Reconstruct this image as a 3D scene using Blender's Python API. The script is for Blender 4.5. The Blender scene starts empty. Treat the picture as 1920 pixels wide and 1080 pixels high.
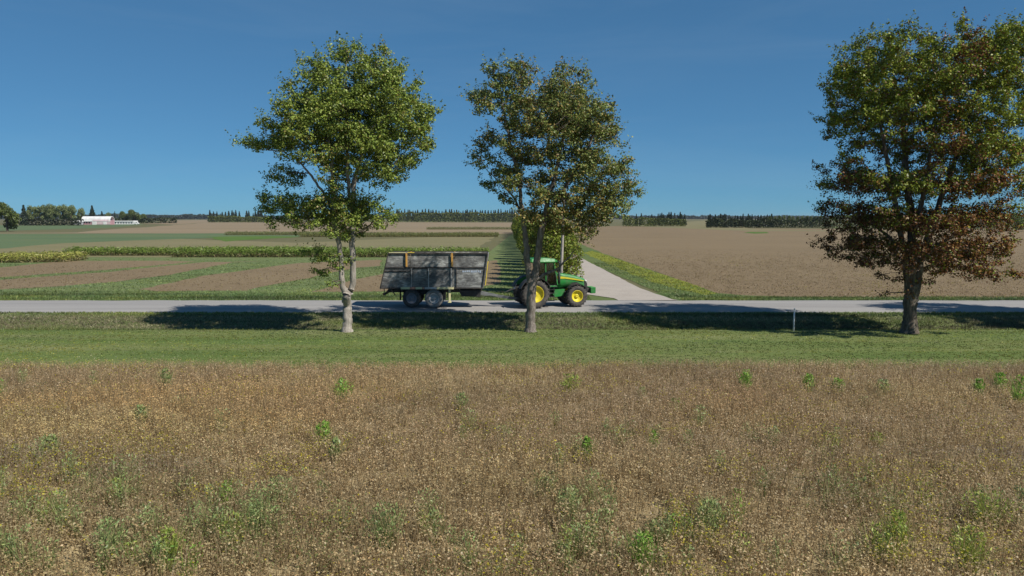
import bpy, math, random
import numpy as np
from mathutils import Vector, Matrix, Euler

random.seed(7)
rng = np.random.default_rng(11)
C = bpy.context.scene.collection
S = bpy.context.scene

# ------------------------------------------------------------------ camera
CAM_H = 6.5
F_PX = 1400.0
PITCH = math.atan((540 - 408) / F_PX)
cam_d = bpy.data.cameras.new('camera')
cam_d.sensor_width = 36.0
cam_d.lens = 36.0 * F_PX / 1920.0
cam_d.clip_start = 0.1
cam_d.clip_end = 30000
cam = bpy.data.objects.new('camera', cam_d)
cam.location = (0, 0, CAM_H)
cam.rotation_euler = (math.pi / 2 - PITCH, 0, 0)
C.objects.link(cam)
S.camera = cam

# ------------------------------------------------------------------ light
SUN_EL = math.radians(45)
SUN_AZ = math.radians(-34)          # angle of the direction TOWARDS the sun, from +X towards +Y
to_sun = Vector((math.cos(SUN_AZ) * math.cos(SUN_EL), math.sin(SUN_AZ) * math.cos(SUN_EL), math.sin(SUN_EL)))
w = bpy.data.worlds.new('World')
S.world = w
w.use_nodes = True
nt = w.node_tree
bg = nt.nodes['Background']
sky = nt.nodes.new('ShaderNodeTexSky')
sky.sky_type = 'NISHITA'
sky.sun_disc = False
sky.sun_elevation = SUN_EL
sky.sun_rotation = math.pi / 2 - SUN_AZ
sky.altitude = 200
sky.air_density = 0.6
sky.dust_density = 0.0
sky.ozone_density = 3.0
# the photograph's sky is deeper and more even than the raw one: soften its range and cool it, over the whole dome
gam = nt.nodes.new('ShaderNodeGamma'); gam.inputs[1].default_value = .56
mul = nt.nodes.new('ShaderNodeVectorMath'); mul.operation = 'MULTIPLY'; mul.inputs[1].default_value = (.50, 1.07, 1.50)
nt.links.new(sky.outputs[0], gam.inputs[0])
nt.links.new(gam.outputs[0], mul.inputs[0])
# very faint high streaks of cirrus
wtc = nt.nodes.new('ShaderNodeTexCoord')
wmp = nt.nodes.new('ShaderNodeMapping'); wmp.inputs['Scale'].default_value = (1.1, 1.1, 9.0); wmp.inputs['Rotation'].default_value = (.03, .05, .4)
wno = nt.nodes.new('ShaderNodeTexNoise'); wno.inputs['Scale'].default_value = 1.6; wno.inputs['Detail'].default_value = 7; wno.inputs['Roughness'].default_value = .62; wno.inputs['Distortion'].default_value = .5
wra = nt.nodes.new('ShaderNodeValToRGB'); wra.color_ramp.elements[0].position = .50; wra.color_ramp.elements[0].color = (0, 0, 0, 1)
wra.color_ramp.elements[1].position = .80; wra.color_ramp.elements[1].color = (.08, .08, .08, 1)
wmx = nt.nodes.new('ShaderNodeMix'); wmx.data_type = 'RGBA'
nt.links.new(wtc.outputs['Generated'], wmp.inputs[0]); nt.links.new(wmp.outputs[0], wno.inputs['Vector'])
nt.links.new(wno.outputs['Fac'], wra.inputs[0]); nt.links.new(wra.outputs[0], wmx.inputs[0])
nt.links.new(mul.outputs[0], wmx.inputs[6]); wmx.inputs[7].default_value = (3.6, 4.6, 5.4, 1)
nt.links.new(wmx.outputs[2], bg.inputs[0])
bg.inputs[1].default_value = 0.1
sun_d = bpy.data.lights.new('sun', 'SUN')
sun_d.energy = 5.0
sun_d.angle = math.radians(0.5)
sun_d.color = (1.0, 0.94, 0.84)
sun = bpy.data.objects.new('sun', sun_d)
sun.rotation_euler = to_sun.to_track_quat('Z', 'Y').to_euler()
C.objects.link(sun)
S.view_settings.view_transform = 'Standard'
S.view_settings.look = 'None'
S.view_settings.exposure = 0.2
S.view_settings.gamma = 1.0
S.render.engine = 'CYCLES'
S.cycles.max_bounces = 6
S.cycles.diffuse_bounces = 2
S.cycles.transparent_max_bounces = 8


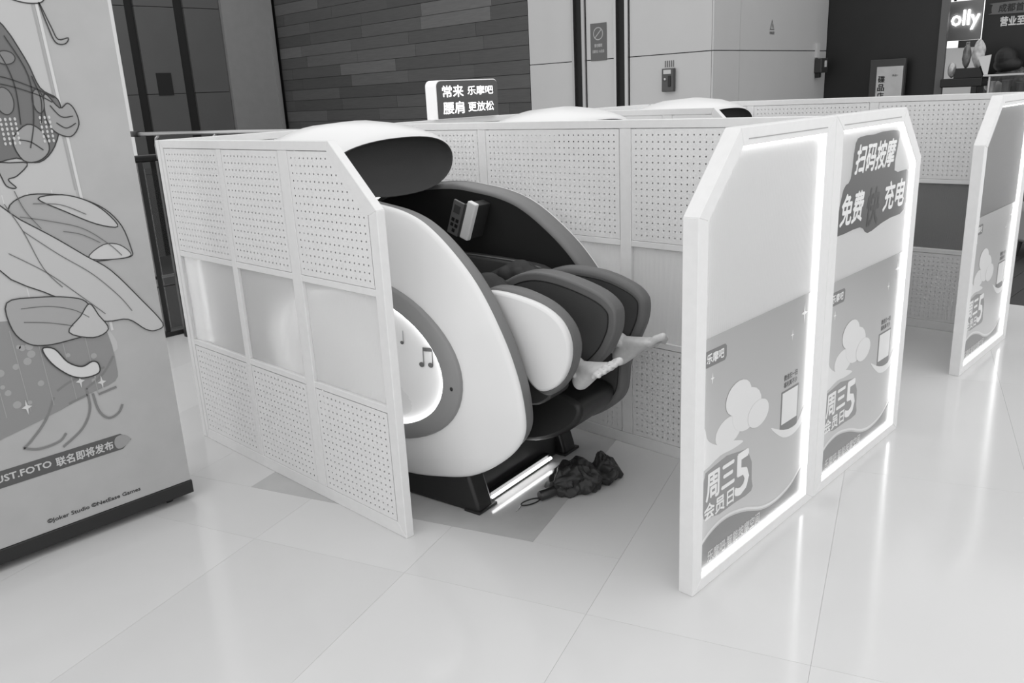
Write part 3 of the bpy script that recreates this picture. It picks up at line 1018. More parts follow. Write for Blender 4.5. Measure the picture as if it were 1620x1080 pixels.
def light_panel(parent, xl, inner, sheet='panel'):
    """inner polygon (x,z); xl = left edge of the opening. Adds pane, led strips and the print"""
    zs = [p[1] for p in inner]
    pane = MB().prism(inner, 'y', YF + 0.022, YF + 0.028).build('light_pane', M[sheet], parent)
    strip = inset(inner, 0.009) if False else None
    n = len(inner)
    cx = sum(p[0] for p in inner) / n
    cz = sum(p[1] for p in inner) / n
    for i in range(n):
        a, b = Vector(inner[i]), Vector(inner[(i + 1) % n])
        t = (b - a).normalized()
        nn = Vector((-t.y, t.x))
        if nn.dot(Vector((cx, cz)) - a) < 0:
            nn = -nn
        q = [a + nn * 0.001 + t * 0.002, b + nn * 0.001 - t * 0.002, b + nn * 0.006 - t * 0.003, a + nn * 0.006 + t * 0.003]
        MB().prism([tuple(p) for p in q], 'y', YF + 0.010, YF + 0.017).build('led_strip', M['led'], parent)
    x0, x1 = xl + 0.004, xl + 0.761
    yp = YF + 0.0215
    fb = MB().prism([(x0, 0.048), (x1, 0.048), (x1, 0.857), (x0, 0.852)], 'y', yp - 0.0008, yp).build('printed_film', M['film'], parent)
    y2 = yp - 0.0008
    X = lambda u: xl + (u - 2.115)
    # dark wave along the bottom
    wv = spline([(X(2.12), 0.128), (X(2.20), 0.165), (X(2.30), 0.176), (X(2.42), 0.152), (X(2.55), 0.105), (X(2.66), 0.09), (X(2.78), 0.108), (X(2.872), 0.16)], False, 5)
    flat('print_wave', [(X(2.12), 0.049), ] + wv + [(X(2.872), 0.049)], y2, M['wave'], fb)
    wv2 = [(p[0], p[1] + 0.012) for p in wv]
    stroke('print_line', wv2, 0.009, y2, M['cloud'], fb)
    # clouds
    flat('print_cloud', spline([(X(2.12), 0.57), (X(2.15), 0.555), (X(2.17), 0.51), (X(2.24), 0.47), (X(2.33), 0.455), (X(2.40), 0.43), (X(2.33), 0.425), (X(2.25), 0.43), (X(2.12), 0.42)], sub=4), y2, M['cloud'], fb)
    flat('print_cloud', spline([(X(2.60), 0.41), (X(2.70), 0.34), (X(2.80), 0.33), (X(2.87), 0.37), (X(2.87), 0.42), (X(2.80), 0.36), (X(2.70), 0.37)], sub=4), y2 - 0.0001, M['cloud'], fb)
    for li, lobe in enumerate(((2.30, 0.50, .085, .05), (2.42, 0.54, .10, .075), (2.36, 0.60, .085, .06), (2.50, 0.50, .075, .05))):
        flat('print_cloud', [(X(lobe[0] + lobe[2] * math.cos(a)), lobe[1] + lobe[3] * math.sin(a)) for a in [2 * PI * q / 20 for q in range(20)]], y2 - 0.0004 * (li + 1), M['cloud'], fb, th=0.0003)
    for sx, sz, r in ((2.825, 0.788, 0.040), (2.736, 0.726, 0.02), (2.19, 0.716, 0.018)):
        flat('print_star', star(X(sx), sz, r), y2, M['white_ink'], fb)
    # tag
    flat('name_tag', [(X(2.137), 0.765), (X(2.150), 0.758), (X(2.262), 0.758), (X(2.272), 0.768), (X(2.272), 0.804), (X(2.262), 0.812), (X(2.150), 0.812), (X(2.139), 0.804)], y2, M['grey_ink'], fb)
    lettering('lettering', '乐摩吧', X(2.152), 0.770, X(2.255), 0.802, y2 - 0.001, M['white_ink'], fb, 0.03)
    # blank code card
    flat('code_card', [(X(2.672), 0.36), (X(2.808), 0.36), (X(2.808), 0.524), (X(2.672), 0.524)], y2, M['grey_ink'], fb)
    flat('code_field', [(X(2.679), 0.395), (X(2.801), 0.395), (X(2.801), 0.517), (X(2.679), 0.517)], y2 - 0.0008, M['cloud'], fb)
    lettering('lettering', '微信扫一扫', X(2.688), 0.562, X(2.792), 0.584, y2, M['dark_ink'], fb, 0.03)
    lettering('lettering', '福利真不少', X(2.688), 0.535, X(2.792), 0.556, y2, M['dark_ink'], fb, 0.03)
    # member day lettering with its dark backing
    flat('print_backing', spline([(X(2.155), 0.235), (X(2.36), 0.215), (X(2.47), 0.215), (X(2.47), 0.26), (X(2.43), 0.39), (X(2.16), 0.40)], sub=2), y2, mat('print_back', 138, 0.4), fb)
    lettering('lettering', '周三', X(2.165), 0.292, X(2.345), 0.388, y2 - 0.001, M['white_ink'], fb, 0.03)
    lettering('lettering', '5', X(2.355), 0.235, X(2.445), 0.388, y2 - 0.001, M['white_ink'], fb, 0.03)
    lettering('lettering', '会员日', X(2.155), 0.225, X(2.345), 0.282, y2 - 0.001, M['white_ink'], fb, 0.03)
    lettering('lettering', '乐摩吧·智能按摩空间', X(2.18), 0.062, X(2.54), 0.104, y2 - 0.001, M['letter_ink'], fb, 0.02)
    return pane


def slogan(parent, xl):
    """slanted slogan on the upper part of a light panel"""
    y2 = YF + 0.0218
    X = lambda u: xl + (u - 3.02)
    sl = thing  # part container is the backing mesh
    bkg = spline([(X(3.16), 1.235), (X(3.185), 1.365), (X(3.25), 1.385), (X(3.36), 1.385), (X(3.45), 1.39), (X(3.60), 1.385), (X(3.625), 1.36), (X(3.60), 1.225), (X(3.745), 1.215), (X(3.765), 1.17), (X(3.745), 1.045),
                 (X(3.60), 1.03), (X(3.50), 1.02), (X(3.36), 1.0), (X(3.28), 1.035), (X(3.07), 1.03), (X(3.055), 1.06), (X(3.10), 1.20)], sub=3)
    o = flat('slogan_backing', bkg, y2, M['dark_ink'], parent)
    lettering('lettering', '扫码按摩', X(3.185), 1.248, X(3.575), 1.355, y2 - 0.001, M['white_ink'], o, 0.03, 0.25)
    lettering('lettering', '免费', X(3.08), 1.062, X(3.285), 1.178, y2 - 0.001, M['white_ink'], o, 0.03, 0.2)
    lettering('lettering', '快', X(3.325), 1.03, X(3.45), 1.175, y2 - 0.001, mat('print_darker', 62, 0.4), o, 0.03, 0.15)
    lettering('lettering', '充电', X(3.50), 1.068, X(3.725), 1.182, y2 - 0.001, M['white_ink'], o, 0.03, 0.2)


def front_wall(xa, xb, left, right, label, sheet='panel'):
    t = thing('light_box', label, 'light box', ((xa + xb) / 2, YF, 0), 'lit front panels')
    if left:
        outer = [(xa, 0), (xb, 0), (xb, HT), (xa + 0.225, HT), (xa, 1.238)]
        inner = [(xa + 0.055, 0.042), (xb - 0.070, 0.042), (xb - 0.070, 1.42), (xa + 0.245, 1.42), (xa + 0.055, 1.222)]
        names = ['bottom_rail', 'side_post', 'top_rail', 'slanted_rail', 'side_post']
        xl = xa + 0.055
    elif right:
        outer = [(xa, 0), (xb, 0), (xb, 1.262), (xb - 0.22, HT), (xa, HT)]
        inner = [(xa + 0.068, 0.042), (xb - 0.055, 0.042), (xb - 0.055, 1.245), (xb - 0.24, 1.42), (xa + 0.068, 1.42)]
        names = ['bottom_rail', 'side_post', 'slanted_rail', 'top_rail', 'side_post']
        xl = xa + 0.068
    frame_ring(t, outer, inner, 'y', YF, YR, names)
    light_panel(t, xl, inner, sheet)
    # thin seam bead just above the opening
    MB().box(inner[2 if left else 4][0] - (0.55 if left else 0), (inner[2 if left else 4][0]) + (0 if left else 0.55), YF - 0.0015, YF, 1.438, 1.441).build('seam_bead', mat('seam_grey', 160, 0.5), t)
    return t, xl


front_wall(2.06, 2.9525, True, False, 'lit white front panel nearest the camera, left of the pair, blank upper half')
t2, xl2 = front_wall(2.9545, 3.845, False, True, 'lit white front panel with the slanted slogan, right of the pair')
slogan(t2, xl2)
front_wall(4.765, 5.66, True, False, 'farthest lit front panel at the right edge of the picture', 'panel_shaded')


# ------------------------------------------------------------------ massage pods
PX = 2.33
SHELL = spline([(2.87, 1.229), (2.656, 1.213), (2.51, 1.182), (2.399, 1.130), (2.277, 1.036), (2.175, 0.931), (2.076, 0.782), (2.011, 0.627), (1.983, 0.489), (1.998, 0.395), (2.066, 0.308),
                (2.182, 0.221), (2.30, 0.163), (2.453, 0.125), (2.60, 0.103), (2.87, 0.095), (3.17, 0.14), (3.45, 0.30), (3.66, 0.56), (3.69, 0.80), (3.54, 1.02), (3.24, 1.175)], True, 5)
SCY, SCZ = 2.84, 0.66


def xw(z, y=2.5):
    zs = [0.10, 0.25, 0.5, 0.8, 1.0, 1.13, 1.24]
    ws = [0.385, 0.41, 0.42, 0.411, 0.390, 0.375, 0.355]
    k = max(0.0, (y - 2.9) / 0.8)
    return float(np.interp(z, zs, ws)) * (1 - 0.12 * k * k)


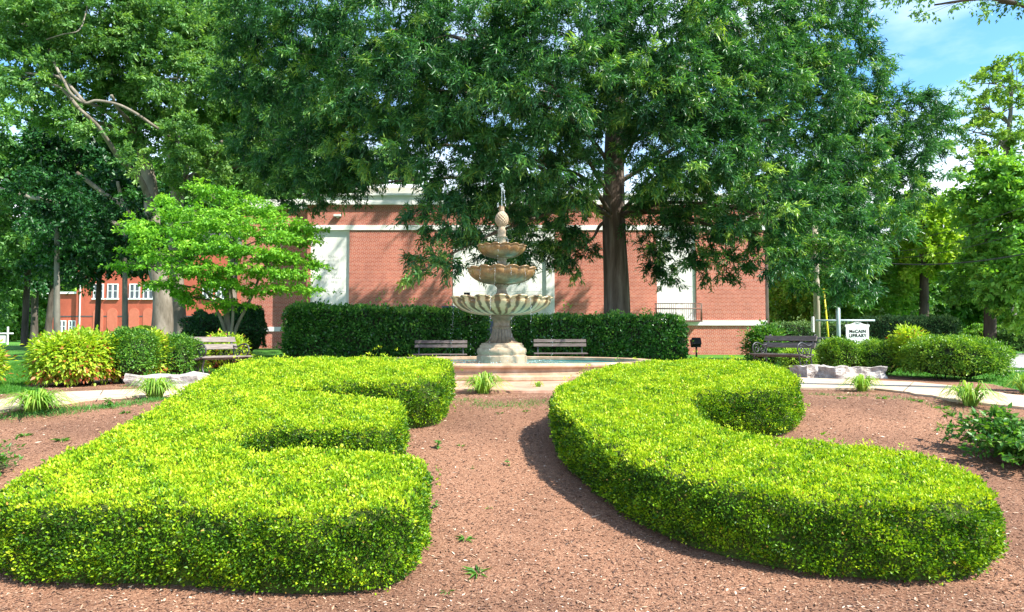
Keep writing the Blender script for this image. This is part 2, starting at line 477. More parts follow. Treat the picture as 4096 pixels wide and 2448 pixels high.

◆ **WHAT YOU NEED TO DO**
Up to and including the line containing "S = bpy.context.scene", quote each line of the entries above from the very first, please, exactly and without images.

◆ **CORRECT RESULT**
Reconstruct this image as a 3D scene using Blender's Python API. The script is for Blender 4.5. The Blender scene starts empty. Treat the picture as 1920 pixels wide and 1080 pixels high.
import bpy, math, random
import numpy as np
from mathutils import Vector, Matrix, Euler

random.seed(7)
rng = np.random.default_rng(11)
C = bpy.context.scene.collection
S = bpy.context.scene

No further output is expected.